Exercise:
Print the complete set of entries exactly.

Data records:
══════════════════════════════

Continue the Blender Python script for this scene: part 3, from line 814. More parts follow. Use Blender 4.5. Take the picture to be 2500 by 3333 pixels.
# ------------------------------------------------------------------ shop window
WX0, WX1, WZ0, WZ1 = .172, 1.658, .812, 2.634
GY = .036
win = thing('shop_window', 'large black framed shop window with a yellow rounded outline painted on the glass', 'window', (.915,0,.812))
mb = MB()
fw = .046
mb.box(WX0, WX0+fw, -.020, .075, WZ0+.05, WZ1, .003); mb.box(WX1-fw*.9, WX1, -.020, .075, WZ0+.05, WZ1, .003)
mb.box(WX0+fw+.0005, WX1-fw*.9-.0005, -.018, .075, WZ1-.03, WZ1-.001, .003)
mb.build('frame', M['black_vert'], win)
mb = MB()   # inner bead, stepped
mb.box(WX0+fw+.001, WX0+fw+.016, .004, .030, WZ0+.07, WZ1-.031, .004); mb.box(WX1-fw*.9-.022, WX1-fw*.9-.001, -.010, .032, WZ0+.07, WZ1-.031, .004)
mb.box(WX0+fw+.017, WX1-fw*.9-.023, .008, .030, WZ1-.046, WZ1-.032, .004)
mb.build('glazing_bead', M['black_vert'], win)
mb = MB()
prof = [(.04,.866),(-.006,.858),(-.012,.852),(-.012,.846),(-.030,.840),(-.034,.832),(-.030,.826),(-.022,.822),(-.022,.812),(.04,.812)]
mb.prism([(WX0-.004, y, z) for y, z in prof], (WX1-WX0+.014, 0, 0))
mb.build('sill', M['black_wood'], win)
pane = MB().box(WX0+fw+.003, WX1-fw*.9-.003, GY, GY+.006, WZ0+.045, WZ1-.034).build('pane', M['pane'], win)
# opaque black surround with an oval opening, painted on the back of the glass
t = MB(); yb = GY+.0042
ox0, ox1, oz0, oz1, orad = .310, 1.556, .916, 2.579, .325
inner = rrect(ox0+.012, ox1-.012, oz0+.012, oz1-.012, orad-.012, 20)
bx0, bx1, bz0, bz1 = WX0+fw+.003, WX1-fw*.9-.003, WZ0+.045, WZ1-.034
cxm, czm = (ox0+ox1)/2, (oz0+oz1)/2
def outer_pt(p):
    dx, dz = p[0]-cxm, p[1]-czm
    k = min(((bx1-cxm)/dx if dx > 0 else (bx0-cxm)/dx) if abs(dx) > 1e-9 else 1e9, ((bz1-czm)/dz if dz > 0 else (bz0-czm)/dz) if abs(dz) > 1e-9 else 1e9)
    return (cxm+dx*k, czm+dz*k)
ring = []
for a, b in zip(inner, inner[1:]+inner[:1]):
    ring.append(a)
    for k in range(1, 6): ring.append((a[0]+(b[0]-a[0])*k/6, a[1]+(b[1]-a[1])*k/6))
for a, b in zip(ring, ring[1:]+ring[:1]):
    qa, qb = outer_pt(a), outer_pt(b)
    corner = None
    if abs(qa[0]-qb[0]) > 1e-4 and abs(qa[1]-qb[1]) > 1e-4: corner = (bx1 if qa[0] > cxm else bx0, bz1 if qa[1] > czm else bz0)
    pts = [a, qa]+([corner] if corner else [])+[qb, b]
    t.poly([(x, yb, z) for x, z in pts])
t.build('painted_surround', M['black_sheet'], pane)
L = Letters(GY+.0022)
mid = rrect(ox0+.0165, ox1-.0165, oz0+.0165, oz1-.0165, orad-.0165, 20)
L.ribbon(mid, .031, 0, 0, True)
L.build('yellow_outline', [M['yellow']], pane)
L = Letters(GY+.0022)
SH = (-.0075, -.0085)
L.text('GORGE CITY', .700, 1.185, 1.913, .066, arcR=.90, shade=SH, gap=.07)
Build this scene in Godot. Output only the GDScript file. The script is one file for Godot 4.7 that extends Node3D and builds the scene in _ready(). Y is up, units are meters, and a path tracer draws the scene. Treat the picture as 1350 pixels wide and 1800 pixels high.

══════════════════════════════

Response to this task:
Continue the Blender Python script for this scene: part 3, from line 814. More parts follow. Use Blender 4.5. Take the picture to be 2500 by 3333 pixels.
# ------------------------------------------------------------------ shop window
WX0, WX1, WZ0, WZ1 = .172, 1.658, .812, 2.634
GY = .036
win = thing('shop_window', 'large black framed shop window with a yellow rounded outline painted on the glass', 'window', (.915,0,.812))
mb = MB()
fw = .046
mb.box(WX0, WX0+fw, -.020, .075, WZ0+.05, WZ1, .003); mb.box(WX1-fw*.9, WX1, -.020, .075, WZ0+.05, WZ1, .003)
mb.box(WX0+fw+.0005, WX1-fw*.9-.0005, -.018, .075, WZ1-.03, WZ1-.001, .003)
mb.build('frame', M['black_vert'], win)
mb = MB()   # inner bead, stepped
mb.box(WX0+fw+.001, WX0+fw+.016, .004, .030, WZ0+.07, WZ1-.031, .004); mb.box(WX1-fw*.9-.022, WX1-fw*.9-.001, -.010, .032, WZ0+.07, WZ1-.031, .004)
mb.box(WX0+fw+.017, WX1-fw*.9-.023, .008, .030, WZ1-.046, WZ1-.032, .004)
mb.build('glazing_bead', M['black_vert'], win)
mb = MB()
prof = [(.04,.866),(-.006,.858),(-.012,.852),(-.012,.846),(-.030,.840),(-.034,.832),(-.030,.826),(-.022,.822),(-.022,.812),(.04,.812)]
mb.prism([(WX0-.004, y, z) for y, z in prof], (WX1-WX0+.014, 0, 0))
mb.build('sill', M['black_wood'], win)
pane = MB().box(WX0+fw+.003, WX1-fw*.9-.003, GY, GY+.006, WZ0+.045, WZ1-.034).build('pane', M['pane'], win)
# opaque black surround with an oval opening, painted on the back of the glass
t = MB(); yb = GY+.0042
ox0, ox1, oz0, oz1, orad = .310, 1.556, .916, 2.579, .325
inner = rrect(ox0+.012, ox1-.012, oz0+.012, oz1-.012, orad-.012, 20)
bx0, bx1, bz0, bz1 = WX0+fw+.003, WX1-fw*.9-.003, WZ0+.045, WZ1-.034
cxm, czm = (ox0+ox1)/2, (oz0+oz1)/2
def outer_pt(p):
    dx, dz = p[0]-cxm, p[1]-czm
    k = min(((bx1-cxm)/dx if dx > 0 else (bx0-cxm)/dx) if abs(dx) > 1e-9 else 1e9, ((bz1-czm)/dz if dz > 0 else (bz0-czm)/dz) if abs(dz) > 1e-9 else 1e9)
    return (cxm+dx*k, czm+dz*k)
ring = []
for a, b in zip(inner, inner[1:]+inner[:1]):
    ring.append(a)
    for k in range(1, 6): ring.append((a[0]+(b[0]-a[0])*k/6, a[1]+(b[1]-a[1])*k/6))
for a, b in zip(ring, ring[1:]+ring[:1]):
    qa, qb = outer_pt(a), outer_pt(b)
    corner = None
    if abs(qa[0]-qb[0]) > 1e-4 and abs(qa[1]-qb[1]) > 1e-4: corner = (bx1 if qa[0] > cxm else bx0, bz1 if qa[1] > czm else bz0)
    pts = [a, qa]+([corner] if corner else [])+[qb, b]
    t.poly([(x, yb, z) for x, z in pts])
t.build('painted_surround', M['black_sheet'], pane)
L = Letters(GY+.0022)
mid = rrect(ox0+.0165, ox1-.0165, oz0+.0165, oz1-.0165, orad-.0165, 20)
L.ribbon(mid, .031, 0, 0, True)
L.build('yellow_outline', [M['yellow']], pane)
L = Letters(GY+.0022)
SH = (-.0075, -.0085)
L.text('GORGE CITY', .700, 1.185, 1.913, .066, arcR=.90, shade=SH, gap=.07)
Build this scene in Godot. Output only the GDScript file. The script is one file for Godot 4.7 that extends Node3D and builds the scene in _ready(). Y is up, units are meters, and a path tracer draws the scene. Treat the picture as 1350 pixels wide and 1800 pixels high.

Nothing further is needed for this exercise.